Hirschhausen verweist auf die „Klimakleber“, die Kunstwerke in einem Museum nicht einmal wirklich beschädigt haben mit ihrer Aktion – und dafür gesellschaftlich komplett ins Abseits gedrängt wurden. Aber in Kalifornien sind während der ausufernden Brände aufgrund des Klimawandels gerade zahlreiche Kunstwerke verbrannt. „Warum denken wir das nicht zusammen?“ fragt Hirschhausen. Und tatsächlich fragt man sich das immer wieder, wenn man Nachrichten sieht: Warum wird nur selten die Verbindung gezogen zwischen Klimakatastrophen und dem Thema Klimaschutz? Zwei Themen, die zusammen gehören, werden separat dargeboten. Damit wir uns nicht schlecht fühlen? Oder verlangt das die „objektive“ Berichterstattung? 

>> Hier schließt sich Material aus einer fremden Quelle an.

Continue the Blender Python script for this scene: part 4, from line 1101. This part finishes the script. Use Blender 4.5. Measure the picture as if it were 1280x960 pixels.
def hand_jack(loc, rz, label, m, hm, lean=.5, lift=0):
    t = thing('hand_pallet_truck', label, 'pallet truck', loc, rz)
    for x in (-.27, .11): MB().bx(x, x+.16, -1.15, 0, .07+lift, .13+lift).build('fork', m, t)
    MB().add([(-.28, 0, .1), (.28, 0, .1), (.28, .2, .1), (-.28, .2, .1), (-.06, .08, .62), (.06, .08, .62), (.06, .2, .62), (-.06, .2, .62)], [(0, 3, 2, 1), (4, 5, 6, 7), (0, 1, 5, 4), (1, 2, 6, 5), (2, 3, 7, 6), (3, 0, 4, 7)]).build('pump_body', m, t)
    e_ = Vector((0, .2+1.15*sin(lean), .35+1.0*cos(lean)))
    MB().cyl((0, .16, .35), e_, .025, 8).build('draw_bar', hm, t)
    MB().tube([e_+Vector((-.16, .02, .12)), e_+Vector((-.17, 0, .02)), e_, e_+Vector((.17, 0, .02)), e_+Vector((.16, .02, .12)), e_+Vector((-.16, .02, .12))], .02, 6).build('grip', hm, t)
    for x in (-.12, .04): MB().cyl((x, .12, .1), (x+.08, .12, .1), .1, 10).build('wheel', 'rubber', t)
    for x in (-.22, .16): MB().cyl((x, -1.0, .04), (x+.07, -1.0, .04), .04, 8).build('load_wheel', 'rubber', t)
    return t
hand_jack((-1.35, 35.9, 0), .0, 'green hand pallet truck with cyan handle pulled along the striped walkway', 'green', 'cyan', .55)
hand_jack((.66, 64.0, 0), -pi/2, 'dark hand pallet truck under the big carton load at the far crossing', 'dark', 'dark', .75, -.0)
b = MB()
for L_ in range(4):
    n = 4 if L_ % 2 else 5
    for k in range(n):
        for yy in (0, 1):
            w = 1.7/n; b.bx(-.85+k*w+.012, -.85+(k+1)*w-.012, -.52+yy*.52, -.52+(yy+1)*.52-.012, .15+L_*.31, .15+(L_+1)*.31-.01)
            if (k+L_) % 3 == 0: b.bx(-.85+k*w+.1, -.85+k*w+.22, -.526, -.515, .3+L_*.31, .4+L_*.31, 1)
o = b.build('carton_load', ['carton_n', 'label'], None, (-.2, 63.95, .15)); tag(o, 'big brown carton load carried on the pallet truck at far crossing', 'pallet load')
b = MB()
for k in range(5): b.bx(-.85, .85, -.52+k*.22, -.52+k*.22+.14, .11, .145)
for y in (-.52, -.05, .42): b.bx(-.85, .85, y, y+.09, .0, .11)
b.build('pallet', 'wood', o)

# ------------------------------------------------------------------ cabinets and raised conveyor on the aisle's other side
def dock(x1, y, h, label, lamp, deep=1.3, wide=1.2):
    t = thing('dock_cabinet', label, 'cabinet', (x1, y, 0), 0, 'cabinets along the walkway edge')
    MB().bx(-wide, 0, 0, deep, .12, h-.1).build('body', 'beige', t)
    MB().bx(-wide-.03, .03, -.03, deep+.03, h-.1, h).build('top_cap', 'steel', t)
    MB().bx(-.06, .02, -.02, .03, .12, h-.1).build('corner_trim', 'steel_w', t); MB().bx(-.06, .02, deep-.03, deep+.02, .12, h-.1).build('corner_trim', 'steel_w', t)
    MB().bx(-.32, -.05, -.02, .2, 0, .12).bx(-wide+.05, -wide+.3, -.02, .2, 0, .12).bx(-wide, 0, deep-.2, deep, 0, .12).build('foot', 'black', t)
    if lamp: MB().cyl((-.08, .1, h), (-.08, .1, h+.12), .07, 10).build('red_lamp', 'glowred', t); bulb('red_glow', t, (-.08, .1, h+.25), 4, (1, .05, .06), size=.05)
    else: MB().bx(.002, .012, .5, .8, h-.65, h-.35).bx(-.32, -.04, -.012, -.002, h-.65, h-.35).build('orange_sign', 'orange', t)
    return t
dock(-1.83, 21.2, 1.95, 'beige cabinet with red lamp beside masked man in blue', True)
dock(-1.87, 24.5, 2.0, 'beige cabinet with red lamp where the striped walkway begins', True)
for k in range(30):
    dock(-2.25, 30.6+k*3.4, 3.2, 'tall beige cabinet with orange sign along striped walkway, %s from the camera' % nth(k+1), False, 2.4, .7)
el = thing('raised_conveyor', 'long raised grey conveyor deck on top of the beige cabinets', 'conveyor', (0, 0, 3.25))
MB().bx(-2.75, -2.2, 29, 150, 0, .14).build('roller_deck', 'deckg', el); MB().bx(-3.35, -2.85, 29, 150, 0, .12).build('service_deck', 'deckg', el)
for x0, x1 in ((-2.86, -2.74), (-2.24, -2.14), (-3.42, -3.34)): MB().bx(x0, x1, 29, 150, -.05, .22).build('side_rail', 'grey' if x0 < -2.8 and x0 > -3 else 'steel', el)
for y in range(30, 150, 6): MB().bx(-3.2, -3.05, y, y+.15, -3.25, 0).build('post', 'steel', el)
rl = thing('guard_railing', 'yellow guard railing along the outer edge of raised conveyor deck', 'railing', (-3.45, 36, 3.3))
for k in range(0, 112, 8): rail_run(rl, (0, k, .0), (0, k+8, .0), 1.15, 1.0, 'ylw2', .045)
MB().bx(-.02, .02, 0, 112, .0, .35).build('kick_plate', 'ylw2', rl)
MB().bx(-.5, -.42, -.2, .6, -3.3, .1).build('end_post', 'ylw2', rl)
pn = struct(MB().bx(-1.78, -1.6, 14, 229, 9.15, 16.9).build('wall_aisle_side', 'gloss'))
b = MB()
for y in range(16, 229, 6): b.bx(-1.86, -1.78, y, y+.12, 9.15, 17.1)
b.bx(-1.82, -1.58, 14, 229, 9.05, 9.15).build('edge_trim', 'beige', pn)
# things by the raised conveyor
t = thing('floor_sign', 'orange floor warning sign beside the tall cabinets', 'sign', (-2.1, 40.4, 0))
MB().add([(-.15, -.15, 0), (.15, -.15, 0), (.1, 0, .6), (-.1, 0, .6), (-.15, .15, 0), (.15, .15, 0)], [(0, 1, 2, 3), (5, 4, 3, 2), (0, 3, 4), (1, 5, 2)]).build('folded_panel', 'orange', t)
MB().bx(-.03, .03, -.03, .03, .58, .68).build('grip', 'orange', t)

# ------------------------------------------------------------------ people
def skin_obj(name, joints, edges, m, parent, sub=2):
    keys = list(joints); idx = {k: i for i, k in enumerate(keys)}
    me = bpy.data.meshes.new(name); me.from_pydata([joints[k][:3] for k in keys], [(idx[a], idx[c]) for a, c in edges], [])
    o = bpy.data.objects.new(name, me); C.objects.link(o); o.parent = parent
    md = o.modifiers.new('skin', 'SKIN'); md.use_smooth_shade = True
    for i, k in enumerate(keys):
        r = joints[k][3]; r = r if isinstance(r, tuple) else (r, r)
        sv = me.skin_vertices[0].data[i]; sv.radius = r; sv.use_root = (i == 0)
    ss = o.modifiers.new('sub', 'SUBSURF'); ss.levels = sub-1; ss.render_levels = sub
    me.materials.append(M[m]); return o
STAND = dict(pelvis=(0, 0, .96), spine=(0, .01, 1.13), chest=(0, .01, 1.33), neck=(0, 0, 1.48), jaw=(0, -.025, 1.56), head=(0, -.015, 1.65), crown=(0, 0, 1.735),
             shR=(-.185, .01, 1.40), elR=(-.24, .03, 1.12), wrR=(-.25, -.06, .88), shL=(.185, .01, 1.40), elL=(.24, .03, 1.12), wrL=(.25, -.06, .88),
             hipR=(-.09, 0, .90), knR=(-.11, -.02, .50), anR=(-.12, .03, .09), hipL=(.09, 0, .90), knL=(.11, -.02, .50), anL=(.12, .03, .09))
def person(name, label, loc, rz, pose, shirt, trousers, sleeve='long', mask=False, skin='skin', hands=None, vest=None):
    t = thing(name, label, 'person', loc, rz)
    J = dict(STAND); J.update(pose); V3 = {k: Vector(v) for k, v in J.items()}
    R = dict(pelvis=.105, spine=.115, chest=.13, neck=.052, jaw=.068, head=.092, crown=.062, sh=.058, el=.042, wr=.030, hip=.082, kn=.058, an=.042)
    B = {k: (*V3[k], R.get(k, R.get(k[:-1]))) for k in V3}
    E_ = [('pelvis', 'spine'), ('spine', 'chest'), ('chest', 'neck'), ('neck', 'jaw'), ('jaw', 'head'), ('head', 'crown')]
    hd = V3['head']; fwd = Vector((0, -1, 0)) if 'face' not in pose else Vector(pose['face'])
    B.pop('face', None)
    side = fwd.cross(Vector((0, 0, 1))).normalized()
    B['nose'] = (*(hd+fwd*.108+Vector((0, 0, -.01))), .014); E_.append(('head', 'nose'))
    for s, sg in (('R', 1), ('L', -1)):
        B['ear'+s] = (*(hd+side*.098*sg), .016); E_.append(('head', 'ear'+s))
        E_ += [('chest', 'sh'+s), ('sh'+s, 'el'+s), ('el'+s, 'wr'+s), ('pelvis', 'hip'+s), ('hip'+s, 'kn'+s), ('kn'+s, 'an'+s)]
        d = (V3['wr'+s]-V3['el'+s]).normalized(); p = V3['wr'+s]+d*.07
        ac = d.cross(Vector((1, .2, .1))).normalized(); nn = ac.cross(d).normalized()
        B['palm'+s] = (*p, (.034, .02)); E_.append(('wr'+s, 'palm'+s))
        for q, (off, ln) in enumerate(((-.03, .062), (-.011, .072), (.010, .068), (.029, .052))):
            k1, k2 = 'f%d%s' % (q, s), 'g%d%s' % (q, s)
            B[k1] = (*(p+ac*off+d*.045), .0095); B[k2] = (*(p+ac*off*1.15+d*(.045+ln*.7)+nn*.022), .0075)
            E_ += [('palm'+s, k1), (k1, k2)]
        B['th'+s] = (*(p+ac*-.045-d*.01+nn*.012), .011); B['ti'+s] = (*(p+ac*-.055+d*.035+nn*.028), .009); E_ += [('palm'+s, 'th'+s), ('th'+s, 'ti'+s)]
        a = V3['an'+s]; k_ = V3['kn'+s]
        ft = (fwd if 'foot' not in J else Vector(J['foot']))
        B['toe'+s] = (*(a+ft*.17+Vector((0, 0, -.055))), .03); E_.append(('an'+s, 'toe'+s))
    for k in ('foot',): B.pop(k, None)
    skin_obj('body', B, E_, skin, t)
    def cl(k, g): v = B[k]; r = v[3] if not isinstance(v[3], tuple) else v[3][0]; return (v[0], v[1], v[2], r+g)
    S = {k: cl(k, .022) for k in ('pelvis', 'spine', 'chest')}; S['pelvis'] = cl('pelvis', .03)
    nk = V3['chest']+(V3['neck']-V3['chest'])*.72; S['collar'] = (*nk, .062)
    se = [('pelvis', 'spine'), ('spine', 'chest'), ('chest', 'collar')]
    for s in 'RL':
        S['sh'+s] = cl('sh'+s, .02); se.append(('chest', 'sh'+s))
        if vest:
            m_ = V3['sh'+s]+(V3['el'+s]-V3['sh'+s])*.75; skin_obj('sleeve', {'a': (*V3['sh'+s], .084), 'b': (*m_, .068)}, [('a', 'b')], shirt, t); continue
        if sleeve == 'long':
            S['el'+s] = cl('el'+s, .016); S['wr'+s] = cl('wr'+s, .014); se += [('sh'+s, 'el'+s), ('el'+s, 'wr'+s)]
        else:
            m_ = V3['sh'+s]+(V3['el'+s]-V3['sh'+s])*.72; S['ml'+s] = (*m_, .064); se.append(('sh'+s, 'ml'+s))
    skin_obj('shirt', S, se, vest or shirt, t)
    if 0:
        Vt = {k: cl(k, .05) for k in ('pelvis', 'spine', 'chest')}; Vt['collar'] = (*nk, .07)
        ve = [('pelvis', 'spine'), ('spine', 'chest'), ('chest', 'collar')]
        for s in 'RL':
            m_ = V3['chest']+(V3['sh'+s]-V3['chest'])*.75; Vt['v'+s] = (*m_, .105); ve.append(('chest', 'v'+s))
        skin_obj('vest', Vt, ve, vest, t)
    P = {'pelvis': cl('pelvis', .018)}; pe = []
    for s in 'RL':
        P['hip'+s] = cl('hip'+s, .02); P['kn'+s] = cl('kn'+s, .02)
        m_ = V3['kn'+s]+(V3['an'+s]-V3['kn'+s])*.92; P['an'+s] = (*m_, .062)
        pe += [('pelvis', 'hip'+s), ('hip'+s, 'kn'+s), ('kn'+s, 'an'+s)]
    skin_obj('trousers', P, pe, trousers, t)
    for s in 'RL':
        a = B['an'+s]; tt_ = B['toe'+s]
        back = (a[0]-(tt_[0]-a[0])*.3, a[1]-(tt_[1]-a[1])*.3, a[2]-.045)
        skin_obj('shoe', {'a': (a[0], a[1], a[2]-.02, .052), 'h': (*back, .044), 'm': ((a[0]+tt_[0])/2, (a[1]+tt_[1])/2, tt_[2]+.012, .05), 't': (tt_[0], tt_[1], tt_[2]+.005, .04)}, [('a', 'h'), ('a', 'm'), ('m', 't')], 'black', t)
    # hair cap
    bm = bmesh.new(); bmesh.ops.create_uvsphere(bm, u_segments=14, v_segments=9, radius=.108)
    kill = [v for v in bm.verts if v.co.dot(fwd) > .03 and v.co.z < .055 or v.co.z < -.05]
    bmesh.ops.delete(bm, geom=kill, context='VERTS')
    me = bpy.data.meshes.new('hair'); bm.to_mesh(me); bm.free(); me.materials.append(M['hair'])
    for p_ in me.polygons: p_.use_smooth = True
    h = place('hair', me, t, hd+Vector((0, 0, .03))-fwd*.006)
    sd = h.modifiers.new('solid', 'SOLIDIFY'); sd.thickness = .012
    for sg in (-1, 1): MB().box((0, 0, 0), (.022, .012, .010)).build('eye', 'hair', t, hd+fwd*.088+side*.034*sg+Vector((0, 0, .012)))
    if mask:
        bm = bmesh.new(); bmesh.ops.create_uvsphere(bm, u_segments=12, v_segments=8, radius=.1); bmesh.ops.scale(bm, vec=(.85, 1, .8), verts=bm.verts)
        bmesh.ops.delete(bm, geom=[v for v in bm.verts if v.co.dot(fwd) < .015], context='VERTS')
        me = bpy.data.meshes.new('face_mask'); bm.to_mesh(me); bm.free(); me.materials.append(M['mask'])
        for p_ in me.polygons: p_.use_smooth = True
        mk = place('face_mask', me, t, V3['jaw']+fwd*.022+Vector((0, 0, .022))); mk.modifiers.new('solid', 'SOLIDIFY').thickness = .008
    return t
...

„Wäre CO2 grün und würde stinken, wäre das Problem längst gelöst“, zitiert Hirschhausen den Klimawissenschaftler Mojib Latif. Unser Interview-Tipp: Latif bei Jung&Naiv. Hirschhausen ist überzeugt, Klimaschutz und Biodiversität: nichts davon regelt ein Markt. Wie man ein guter Vorfahre? Das sollten wir uns fragen. Und wir sollten die Diskurse Klima und Gesundheit verbinden und Geld in das entsprechende Agenda-Setting investieren. Bei der nächsten Bundestagswahl und bei allen anderen Wahlen, die folgen, sollte jedem klar sein: Was steht nicht zur Wahl? Die Luft zum Atmen und das Wasser zum Trinken. Klingt pathetisch, ist aber eine einfache Geschichte, die heute selten thematisiert wird.